Are comprehensive and collision insurance required by law?
Why would you even consider getting comprehensive and collision insurance?
Deductibles
Results
Observations
Consensus
Have you ever thought about when to drop collision and comprehensive coverage from your auto insurance policy? Without a doubt, auto insurance is essential when your vehicle is relatively new, valuable, and you need financial protection. But what happens when your car gets older, its value decreases, and you’ve put on hundreds of thousands of miles? Is there a point where full coverage no longer makes financial sense?
This dilemma comes up every time I renew my auto insurance. I drive over 60 miles each way to and from work every day, so I usually buy inexpensive used cars and drive them until their mileage is high. Conventional advice suggests dropping full coverage if its cost exceeds 10% of the replacement value of your car. So, if your car’s worth $5,000, your insurance should cost no more than $500 a year.
But does this 10% rule always work? Suppose you drop your coverage and then get into an accident right away? What’s the actual savings, and how long would you need to stay accident-free for it to be worth it financially? Is there a break-even point where the cost of comprehensive and collision coverage just barely covers your car’s value? Or could that money be better spent paying off debt, saving for retirement, or building a rainy day fund?
In this post, I want to explore these options, crunch some numbers, and decide if keeping comprehensive and collision coverage really outweighs the risks. But first, let’s define comprehensive and collision coverage.

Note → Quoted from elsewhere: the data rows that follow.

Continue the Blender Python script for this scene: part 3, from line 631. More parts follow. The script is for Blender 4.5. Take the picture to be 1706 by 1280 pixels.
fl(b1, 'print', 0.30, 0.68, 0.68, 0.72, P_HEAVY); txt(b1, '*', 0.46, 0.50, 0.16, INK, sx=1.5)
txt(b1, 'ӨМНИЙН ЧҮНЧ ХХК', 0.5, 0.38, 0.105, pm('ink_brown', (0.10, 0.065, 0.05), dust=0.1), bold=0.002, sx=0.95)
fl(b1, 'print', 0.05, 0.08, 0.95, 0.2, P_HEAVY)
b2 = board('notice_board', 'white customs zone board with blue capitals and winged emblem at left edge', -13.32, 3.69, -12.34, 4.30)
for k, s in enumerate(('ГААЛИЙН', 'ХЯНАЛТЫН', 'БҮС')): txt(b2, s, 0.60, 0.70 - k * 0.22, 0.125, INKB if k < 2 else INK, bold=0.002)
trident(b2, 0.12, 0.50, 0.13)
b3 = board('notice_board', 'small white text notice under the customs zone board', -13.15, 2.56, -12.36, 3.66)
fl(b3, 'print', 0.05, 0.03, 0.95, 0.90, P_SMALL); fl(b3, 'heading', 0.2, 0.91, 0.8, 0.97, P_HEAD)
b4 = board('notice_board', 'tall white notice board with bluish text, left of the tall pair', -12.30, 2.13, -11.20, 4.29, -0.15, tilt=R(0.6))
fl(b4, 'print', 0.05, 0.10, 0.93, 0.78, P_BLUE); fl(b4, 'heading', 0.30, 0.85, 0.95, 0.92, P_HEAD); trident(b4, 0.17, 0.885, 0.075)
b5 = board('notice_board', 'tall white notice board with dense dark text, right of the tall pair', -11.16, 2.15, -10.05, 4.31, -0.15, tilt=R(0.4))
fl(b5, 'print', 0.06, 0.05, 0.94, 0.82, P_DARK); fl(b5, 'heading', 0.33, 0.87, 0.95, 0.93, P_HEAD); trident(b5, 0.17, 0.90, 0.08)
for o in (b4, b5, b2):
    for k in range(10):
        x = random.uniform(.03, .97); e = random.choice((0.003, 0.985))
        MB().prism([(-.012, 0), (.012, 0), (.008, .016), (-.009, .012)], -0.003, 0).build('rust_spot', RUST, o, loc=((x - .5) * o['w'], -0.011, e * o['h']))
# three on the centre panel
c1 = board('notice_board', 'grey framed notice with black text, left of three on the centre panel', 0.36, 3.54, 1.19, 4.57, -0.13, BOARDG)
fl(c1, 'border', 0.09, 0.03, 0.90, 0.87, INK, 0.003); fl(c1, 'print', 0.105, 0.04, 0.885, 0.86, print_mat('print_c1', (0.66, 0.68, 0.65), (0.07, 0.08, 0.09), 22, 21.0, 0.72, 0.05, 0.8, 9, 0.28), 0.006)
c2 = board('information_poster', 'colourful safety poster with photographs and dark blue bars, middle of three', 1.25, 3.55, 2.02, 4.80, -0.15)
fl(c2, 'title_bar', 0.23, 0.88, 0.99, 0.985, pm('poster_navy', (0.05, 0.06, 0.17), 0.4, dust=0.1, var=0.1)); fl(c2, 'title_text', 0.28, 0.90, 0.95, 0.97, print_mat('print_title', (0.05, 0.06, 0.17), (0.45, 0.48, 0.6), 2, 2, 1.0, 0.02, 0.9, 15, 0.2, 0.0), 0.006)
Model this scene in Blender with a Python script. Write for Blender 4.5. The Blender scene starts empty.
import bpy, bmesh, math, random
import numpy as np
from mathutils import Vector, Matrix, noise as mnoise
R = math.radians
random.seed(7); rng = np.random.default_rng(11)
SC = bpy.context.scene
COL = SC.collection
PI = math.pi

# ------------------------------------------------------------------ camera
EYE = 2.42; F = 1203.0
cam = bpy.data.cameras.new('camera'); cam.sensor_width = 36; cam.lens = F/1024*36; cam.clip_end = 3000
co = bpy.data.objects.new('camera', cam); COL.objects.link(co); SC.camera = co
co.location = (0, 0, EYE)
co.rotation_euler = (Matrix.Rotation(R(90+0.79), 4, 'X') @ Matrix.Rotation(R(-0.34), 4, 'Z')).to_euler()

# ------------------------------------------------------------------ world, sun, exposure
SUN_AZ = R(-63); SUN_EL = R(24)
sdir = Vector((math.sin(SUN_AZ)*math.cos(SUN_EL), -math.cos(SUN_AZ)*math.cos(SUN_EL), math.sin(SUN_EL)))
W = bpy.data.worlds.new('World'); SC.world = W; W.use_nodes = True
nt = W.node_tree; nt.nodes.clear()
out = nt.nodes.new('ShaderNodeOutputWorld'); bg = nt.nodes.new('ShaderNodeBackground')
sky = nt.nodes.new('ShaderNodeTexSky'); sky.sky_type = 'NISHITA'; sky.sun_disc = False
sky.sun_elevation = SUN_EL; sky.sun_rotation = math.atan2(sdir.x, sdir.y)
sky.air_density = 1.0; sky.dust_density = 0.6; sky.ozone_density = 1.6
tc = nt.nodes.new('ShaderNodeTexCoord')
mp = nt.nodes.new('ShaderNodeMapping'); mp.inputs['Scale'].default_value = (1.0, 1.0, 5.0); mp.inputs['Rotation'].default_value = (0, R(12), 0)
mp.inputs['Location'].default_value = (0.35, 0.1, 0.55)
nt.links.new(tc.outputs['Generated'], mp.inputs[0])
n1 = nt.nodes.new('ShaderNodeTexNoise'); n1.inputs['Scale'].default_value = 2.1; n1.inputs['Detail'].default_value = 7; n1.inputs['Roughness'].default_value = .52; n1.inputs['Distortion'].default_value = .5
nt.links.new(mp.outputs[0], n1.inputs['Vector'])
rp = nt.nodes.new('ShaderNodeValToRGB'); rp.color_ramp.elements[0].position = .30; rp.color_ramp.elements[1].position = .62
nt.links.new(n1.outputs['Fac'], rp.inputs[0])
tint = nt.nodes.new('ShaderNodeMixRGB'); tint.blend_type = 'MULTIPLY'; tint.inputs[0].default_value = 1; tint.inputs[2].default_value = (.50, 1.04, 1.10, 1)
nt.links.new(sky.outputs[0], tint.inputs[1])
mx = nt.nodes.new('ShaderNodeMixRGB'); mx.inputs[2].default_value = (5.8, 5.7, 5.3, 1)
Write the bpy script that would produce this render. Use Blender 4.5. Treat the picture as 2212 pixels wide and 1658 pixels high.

Collision insurance covers damage to your vehicle in an accident with another vehicle, like a typical car crash. Comprehensive insurance covers non-collision-related damage, such as a broken windshield from a flying rock or hail. Generally, state laws don’t require you to have coverage that protects the physical appearance of your car. However, if you have an auto loan, the lender might require full coverage to protect their asset.
Legally, you must be financially responsible for any injuries or damage you cause while driving. This is why you have Bodily Injury Liability and Property Damage Liability, with minimum amounts varying by state. The goal of insurance is to minimize your financial risk and protect your asset from unfortunate events.
Imagine buying a new $40,000 SUV and getting into an accident right after leaving the dealership. Even if no one is hurt, without insurance, you’d be responsible for repair costs running into tens of thousands of dollars. Insurance helps mitigate that risk by paying a comparatively small sum so the provider covers those expenses.
The cost of collision and comprehensive coverage will depend on your deductible, which is the amount you pay before the insurance company pays any benefits. For example, if you have $5,000 in damages and a $500 deductible, you pay the first $500 and the insurance company covers the remaining $4,500. Most people choose deductibles between $500 and $1,000 based on factors like price, comfort level, and accident history.
To decide if keeping collision and comprehensive coverage makes sense, I called my insurance provider for figures on a few options. Here’s what I found, considering extreme scenarios:
1. If I totaled my car tomorrow, a $500 deductible would offer the greatest value, whereas dropping coverage would be the least beneficial.
2. If I stay accident-free for at least 16 months, dropping coverage would start to yield a better return than a $1,000 deductible.
3. If I stay accident-free for at least 22 months, dropping coverage would surpass the savings from a $500 deductible.
4. After 30 months, a $1,000 deductible breaks even, making it sensible to drop coverage since there’d be no benefit.
5. After 36 months, a $500 deductible breaks even, again suggesting it’s time to drop coverage.
Though I could save money over time, the benefit wouldn’t outweigh the risk until several months down the road. A higher deductible might be the better middle-ground option.
Now, let’s rethink this scenario assuming both parties in an accident have insurance:
1. With the other party covering my deductible, the $500 deductible never offers a greater benefit than the $1,000 deductible.
2. I’d need to stay accident-free for at least 30 months for dropping coverage to surpass the $500 deductible.
3. I’d need to stay accident-free for at least 34 months for dropping coverage to surpass the $1,000 deductible.
With the deductible covered by the other party, it takes longer for the savings of having no coverage to outweigh the risks. The lower cost, higher deductible option becomes more appealing.
Ultimately, deciding whether to drop collision and comprehensive coverage boils down to one thing: Do you think you’ll get into an accident? Remember, insurance isn’t an investment; it’s a payment for protection from unwanted risk. Assess your likelihood of having an accident—either by your own fault or someone else’s.
Accidents can happen anytime, not just when it’s your fault. For instance, I’ve been in accidents where someone else was at fault but either had no insurance or circumstances were beyond my control.
Given my daily long commute and the varied weather, it’s likely I’ll face another accident. Thus, it makes sense for me to keep collision and comprehensive coverage, opting for a higher deductible to lower costs.
However, your situation may differ. If you don’t commute or drive under stable weather conditions, dropping collision and comprehensive coverage might make sense for you. Remember, insurance is a gamble; it’s crucial to consider the risks and play it safe by choosing a conservative option.